* START Material to process *
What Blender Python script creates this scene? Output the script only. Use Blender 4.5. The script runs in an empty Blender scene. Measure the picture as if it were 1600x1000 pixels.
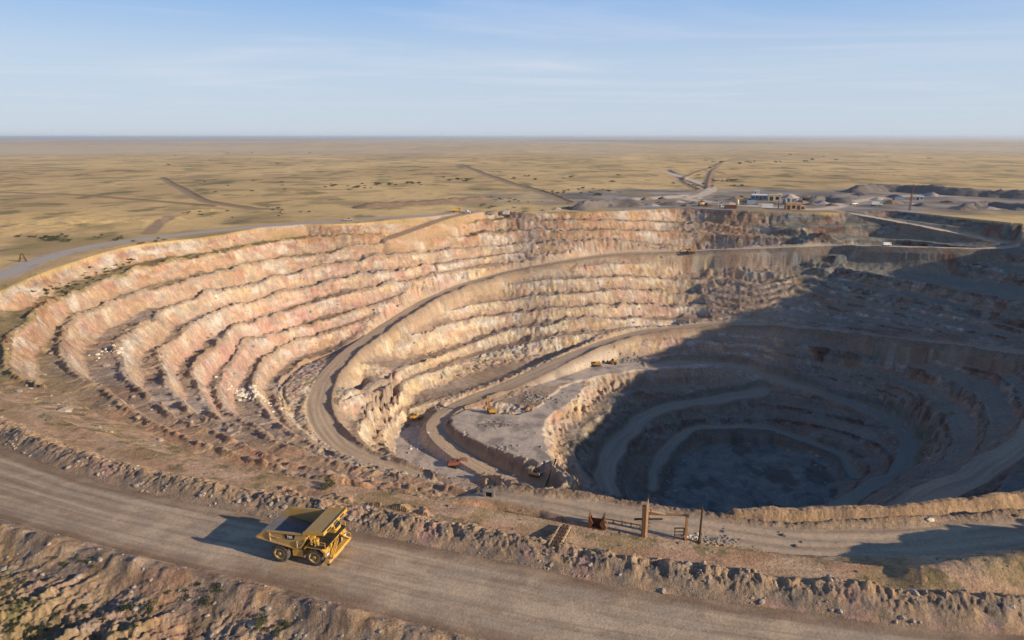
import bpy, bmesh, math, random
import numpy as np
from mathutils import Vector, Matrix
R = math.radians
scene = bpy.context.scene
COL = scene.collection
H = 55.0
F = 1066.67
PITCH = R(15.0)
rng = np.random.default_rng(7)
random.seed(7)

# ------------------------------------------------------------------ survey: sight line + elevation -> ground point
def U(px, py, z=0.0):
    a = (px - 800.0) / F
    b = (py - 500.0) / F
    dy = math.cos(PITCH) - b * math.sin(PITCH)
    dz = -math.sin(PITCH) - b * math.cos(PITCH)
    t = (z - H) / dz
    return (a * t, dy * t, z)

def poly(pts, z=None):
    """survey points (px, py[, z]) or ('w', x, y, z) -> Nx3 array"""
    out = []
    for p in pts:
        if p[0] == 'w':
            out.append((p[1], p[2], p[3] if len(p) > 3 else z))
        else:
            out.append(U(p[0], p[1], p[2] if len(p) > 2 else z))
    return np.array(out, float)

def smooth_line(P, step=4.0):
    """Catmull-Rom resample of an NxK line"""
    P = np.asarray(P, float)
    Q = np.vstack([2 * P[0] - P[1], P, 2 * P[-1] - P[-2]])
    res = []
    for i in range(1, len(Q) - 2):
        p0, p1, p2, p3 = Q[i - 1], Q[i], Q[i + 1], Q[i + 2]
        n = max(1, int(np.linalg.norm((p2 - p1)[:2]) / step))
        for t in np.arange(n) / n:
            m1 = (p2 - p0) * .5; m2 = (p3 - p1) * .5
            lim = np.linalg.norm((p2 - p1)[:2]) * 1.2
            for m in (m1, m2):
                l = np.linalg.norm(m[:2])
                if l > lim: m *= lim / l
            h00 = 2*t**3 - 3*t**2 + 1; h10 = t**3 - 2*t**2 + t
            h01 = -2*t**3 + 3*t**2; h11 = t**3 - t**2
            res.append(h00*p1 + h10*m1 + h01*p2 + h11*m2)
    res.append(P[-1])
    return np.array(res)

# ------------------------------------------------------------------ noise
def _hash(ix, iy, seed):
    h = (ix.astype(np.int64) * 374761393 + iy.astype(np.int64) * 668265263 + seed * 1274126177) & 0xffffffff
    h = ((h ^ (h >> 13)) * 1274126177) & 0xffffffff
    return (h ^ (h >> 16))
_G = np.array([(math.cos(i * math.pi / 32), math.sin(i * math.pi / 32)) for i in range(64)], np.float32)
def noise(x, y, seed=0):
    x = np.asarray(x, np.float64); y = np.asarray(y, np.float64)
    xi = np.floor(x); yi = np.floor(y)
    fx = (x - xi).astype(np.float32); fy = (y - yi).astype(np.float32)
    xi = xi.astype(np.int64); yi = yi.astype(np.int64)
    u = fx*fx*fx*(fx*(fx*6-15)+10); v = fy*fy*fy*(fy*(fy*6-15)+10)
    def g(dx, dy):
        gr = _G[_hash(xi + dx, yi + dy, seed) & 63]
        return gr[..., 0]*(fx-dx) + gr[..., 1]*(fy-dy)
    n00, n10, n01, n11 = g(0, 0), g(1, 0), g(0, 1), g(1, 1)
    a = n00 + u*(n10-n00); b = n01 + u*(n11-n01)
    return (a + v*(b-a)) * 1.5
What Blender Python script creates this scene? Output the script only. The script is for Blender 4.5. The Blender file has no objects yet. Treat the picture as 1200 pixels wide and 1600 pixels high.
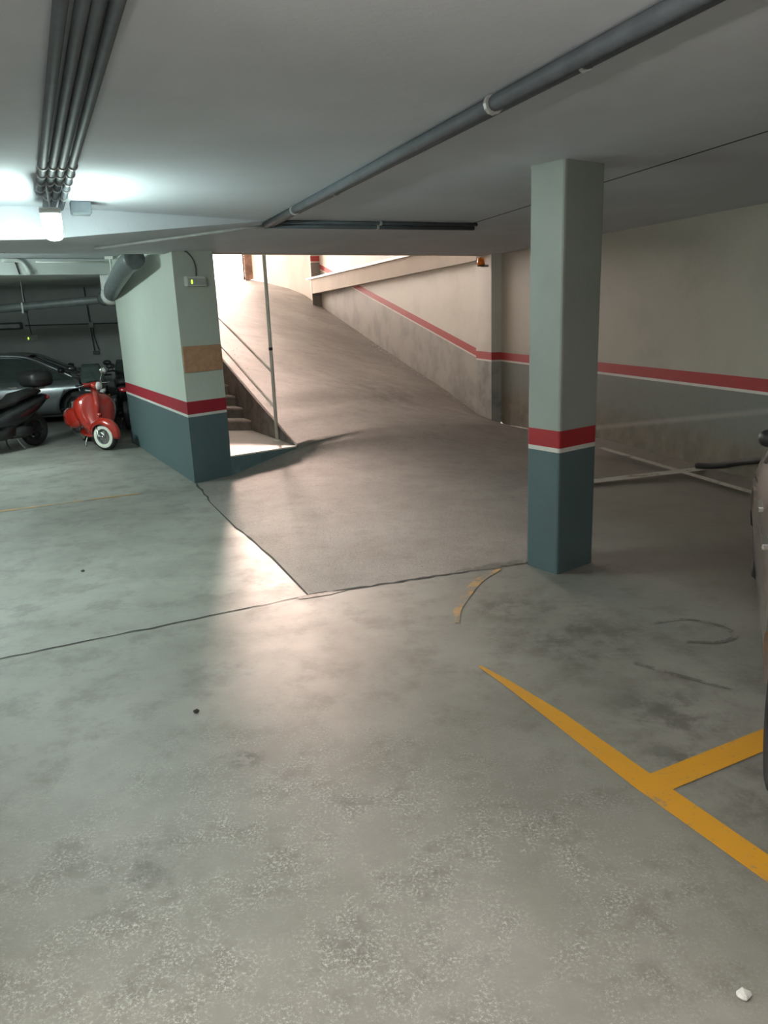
* END Material to process *
» Stated exercise: Every entry must be transcribed exactly. Pictures do not belong in the copy.

» Full solution:
What Blender Python script creates this scene? Output the script only. Use Blender 4.5. The script runs in an empty Blender scene. Measure the picture as if it were 1600x1000 pixels.
import bpy, bmesh, math, random
import numpy as np
from mathutils import Vector, Matrix
R = math.radians
scene = bpy.context.scene
COL = scene.collection
H = 55.0
F = 1066.67
PITCH = R(15.0)
rng = np.random.default_rng(7)
random.seed(7)

# ------------------------------------------------------------------ survey: sight line + elevation -> ground point
def U(px, py, z=0.0):
    a = (px - 800.0) / F
    b = (py - 500.0) / F
    dy = math.cos(PITCH) - b * math.sin(PITCH)
    dz = -math.sin(PITCH) - b * math.cos(PITCH)
    t = (z - H) / dz
    return (a * t, dy * t, z)

def poly(pts, z=None):
    """survey points (px, py[, z]) or ('w', x, y, z) -> Nx3 array"""
    out = []
    for p in pts:
        if p[0] == 'w':
            out.append((p[1], p[2], p[3] if len(p) > 3 else z))
        else:
            out.append(U(p[0], p[1], p[2] if len(p) > 2 else z))
    return np.array(out, float)

def smooth_line(P, step=4.0):
    """Catmull-Rom resample of an NxK line"""
    P = np.asarray(P, float)
    Q = np.vstack([2 * P[0] - P[1], P, 2 * P[-1] - P[-2]])
    res = []
    for i in range(1, len(Q) - 2):
        p0, p1, p2, p3 = Q[i - 1], Q[i], Q[i + 1], Q[i + 2]
        n = max(1, int(np.linalg.norm((p2 - p1)[:2]) / step))
        for t in np.arange(n) / n:
            m1 = (p2 - p0) * .5; m2 = (p3 - p1) * .5
            lim = np.linalg.norm((p2 - p1)[:2]) * 1.2
            for m in (m1, m2):
                l = np.linalg.norm(m[:2])
                if l > lim: m *= lim / l
            h00 = 2*t**3 - 3*t**2 + 1; h10 = t**3 - 2*t**2 + t
            h01 = -2*t**3 + 3*t**2; h11 = t**3 - t**2
            res.append(h00*p1 + h10*m1 + h01*p2 + h11*m2)
    res.append(P[-1])
    return np.array(res)

# ------------------------------------------------------------------ noise
def _hash(ix, iy, seed):
    h = (ix.astype(np.int64) * 374761393 + iy.astype(np.int64) * 668265263 + seed * 1274126177) & 0xffffffff
    h = ((h ^ (h >> 13)) * 1274126177) & 0xffffffff
    return (h ^ (h >> 16))
_G = np.array([(math.cos(i * math.pi / 32), math.sin(i * math.pi / 32)) for i in range(64)], np.float32)
def noise(x, y, seed=0):
    x = np.asarray(x, np.float64); y = np.asarray(y, np.float64)
    xi = np.floor(x); yi = np.floor(y)
    fx = (x - xi).astype(np.float32); fy = (y - yi).astype(np.float32)
    xi = xi.astype(np.int64); yi = yi.astype(np.int64)
    u = fx*fx*fx*(fx*(fx*6-15)+10); v = fy*fy*fy*(fy*(fy*6-15)+10)
    def g(dx, dy):
        gr = _G[_hash(xi + dx, yi + dy, seed) & 63]
        return gr[..., 0]*(fx-dx) + gr[..., 1]*(fy-dy)
    n00, n10, n01, n11 = g(0, 0), g(1, 0), g(0, 1), g(1, 1)
    a = n00 + u*(n10-n00); b = n01 + u*(n11-n01)
    return (a + v*(b-a)) * 1.5
What Blender Python script creates this scene? Output the script only. The script is for Blender 4.5. The Blender file has no objects yet. Treat the picture as 1200 pixels wide and 1600 pixels high.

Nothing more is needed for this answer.